╭──

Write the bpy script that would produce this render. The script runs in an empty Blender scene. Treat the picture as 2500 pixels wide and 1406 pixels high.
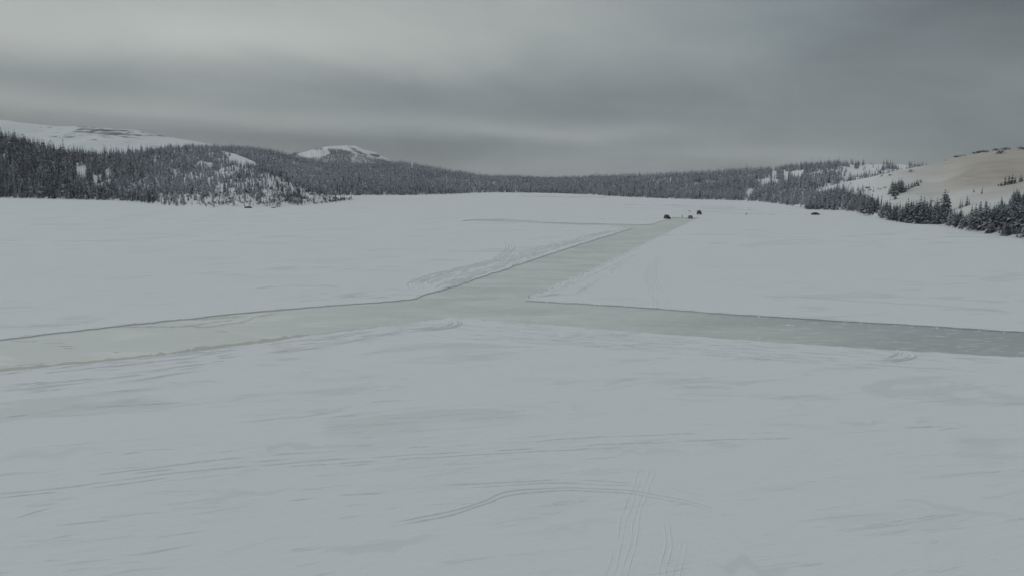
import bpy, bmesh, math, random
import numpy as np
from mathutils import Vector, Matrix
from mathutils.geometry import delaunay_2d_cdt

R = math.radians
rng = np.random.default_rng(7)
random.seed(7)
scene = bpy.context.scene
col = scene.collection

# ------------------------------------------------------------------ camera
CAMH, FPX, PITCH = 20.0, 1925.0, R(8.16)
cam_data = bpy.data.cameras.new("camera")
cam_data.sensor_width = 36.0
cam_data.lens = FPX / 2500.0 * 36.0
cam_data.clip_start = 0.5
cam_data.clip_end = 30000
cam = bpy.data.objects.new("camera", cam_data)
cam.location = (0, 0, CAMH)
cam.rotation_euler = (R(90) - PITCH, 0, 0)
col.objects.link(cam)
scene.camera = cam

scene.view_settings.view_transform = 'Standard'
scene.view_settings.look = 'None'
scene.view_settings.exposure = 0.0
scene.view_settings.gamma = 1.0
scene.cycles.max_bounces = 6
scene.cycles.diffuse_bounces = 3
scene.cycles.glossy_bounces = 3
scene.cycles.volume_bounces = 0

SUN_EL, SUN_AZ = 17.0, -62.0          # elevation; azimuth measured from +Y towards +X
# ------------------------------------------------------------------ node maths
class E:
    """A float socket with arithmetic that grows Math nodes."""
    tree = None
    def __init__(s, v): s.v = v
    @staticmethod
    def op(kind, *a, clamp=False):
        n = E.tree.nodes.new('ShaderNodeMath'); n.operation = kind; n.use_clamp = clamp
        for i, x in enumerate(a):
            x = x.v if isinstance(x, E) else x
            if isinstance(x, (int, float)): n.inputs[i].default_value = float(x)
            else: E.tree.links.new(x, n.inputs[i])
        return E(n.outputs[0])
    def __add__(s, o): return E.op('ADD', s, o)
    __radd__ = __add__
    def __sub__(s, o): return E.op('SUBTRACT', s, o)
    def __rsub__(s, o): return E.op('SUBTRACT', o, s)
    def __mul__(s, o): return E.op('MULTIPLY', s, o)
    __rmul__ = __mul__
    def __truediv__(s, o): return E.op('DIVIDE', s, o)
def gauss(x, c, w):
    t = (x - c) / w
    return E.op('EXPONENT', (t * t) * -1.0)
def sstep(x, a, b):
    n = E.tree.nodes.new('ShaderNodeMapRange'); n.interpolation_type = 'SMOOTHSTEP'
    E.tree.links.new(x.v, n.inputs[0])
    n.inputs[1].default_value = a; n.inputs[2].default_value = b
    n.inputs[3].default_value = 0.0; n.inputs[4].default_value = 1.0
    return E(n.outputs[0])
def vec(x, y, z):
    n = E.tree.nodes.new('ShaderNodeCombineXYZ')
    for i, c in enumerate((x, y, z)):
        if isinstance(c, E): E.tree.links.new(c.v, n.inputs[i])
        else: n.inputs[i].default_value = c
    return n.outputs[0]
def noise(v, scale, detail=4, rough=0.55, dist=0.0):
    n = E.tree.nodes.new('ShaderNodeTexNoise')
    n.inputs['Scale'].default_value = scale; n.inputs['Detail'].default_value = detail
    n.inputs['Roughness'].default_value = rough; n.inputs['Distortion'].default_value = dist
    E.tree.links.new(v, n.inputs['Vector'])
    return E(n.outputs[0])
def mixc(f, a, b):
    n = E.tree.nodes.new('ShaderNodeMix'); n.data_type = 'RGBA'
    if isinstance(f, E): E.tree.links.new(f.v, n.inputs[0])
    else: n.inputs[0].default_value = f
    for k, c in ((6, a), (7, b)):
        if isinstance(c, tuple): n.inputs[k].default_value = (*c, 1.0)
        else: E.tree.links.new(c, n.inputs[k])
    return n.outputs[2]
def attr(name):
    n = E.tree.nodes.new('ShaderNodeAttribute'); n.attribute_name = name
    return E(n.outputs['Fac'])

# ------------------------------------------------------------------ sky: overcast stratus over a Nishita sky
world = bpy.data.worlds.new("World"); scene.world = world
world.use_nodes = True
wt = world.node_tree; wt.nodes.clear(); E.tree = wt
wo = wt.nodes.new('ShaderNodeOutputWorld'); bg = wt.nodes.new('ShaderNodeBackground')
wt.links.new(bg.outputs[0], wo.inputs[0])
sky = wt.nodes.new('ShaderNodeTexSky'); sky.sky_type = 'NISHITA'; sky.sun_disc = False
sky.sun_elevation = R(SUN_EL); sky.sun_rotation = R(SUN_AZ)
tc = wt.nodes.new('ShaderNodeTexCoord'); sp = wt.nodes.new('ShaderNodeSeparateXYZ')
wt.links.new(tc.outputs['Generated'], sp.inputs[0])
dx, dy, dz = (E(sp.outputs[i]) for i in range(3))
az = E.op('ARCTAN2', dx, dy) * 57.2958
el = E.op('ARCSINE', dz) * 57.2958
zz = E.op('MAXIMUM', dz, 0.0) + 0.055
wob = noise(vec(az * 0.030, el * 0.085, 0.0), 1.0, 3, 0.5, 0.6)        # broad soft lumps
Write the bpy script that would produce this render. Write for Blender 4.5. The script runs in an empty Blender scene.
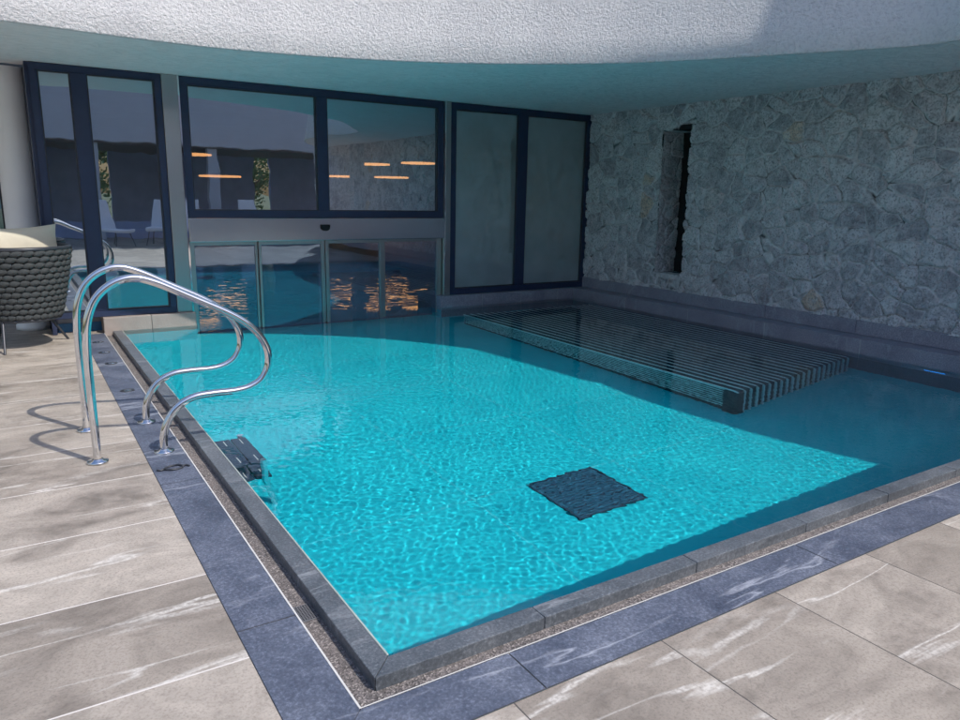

╰──

Exercise brief: Transcribe the records above exactly, leaving out every picture.

Solution to the exercise:
Write the bpy script that would produce this render. The script runs in an empty Blender scene. Treat the picture as 2500 pixels wide and 1406 pixels high.
import bpy, bmesh, math, random
import numpy as np
from mathutils import Vector, Matrix
from mathutils.geometry import delaunay_2d_cdt

R = math.radians
rng = np.random.default_rng(7)
random.seed(7)
scene = bpy.context.scene
col = scene.collection

# ------------------------------------------------------------------ camera
CAMH, FPX, PITCH = 20.0, 1925.0, R(8.16)
cam_data = bpy.data.cameras.new("camera")
cam_data.sensor_width = 36.0
cam_data.lens = FPX / 2500.0 * 36.0
cam_data.clip_start = 0.5
cam_data.clip_end = 30000
cam = bpy.data.objects.new("camera", cam_data)
cam.location = (0, 0, CAMH)
cam.rotation_euler = (R(90) - PITCH, 0, 0)
col.objects.link(cam)
scene.camera = cam

scene.view_settings.view_transform = 'Standard'
scene.view_settings.look = 'None'
scene.view_settings.exposure = 0.0
scene.view_settings.gamma = 1.0
scene.cycles.max_bounces = 6
scene.cycles.diffuse_bounces = 3
scene.cycles.glossy_bounces = 3
scene.cycles.volume_bounces = 0

SUN_EL, SUN_AZ = 17.0, -62.0          # elevation; azimuth measured from +Y towards +X
# ------------------------------------------------------------------ node maths
class E:
    """A float socket with arithmetic that grows Math nodes."""
    tree = None
    def __init__(s, v): s.v = v
    @staticmethod
    def op(kind, *a, clamp=False):
        n = E.tree.nodes.new('ShaderNodeMath'); n.operation = kind; n.use_clamp = clamp
        for i, x in enumerate(a):
            x = x.v if isinstance(x, E) else x
            if isinstance(x, (int, float)): n.inputs[i].default_value = float(x)
            else: E.tree.links.new(x, n.inputs[i])
        return E(n.outputs[0])
    def __add__(s, o): return E.op('ADD', s, o)
    __radd__ = __add__
    def __sub__(s, o): return E.op('SUBTRACT', s, o)
    def __rsub__(s, o): return E.op('SUBTRACT', o, s)
    def __mul__(s, o): return E.op('MULTIPLY', s, o)
    __rmul__ = __mul__
    def __truediv__(s, o): return E.op('DIVIDE', s, o)
def gauss(x, c, w):
    t = (x - c) / w
    return E.op('EXPONENT', (t * t) * -1.0)
def sstep(x, a, b):
    n = E.tree.nodes.new('ShaderNodeMapRange'); n.interpolation_type = 'SMOOTHSTEP'
    E.tree.links.new(x.v, n.inputs[0])
    n.inputs[1].default_value = a; n.inputs[2].default_value = b
    n.inputs[3].default_value = 0.0; n.inputs[4].default_value = 1.0
    return E(n.outputs[0])
def vec(x, y, z):
    n = E.tree.nodes.new('ShaderNodeCombineXYZ')
    for i, c in enumerate((x, y, z)):
        if isinstance(c, E): E.tree.links.new(c.v, n.inputs[i])
        else: n.inputs[i].default_value = c
    return n.outputs[0]
def noise(v, scale, detail=4, rough=0.55, dist=0.0):
    n = E.tree.nodes.new('ShaderNodeTexNoise')
    n.inputs['Scale'].default_value = scale; n.inputs['Detail'].default_value = detail
    n.inputs['Roughness'].default_value = rough; n.inputs['Distortion'].default_value = dist
    E.tree.links.new(v, n.inputs['Vector'])
    return E(n.outputs[0])
def mixc(f, a, b):
    n = E.tree.nodes.new('ShaderNodeMix'); n.data_type = 'RGBA'
    if isinstance(f, E): E.tree.links.new(f.v, n.inputs[0])
    else: n.inputs[0].default_value = f
    for k, c in ((6, a), (7, b)):
        if isinstance(c, tuple): n.inputs[k].default_value = (*c, 1.0)
        else: E.tree.links.new(c, n.inputs[k])
    return n.outputs[2]
def attr(name):
    n = E.tree.nodes.new('ShaderNodeAttribute'); n.attribute_name = name
    return E(n.outputs['Fac'])

# ------------------------------------------------------------------ sky: overcast stratus over a Nishita sky
world = bpy.data.worlds.new("World"); scene.world = world
world.use_nodes = True
wt = world.node_tree; wt.nodes.clear(); E.tree = wt
wo = wt.nodes.new('ShaderNodeOutputWorld'); bg = wt.nodes.new('ShaderNodeBackground')
wt.links.new(bg.outputs[0], wo.inputs[0])
sky = wt.nodes.new('ShaderNodeTexSky'); sky.sky_type = 'NISHITA'; sky.sun_disc = False
sky.sun_elevation = R(SUN_EL); sky.sun_rotation = R(SUN_AZ)
tc = wt.nodes.new('ShaderNodeTexCoord'); sp = wt.nodes.new('ShaderNodeSeparateXYZ')
wt.links.new(tc.outputs['Generated'], sp.inputs[0])
dx, dy, dz = (E(sp.outputs[i]) for i in range(3))
az = E.op('ARCTAN2', dx, dy) * 57.2958
el = E.op('ARCSINE', dz) * 57.2958
zz = E.op('MAXIMUM', dz, 0.0) + 0.055
wob = noise(vec(az * 0.030, el * 0.085, 0.0), 1.0, 3, 0.5, 0.6)        # broad soft lumps
Write the bpy script that would produce this render. Write for Blender 4.5. The script runs in an empty Blender scene.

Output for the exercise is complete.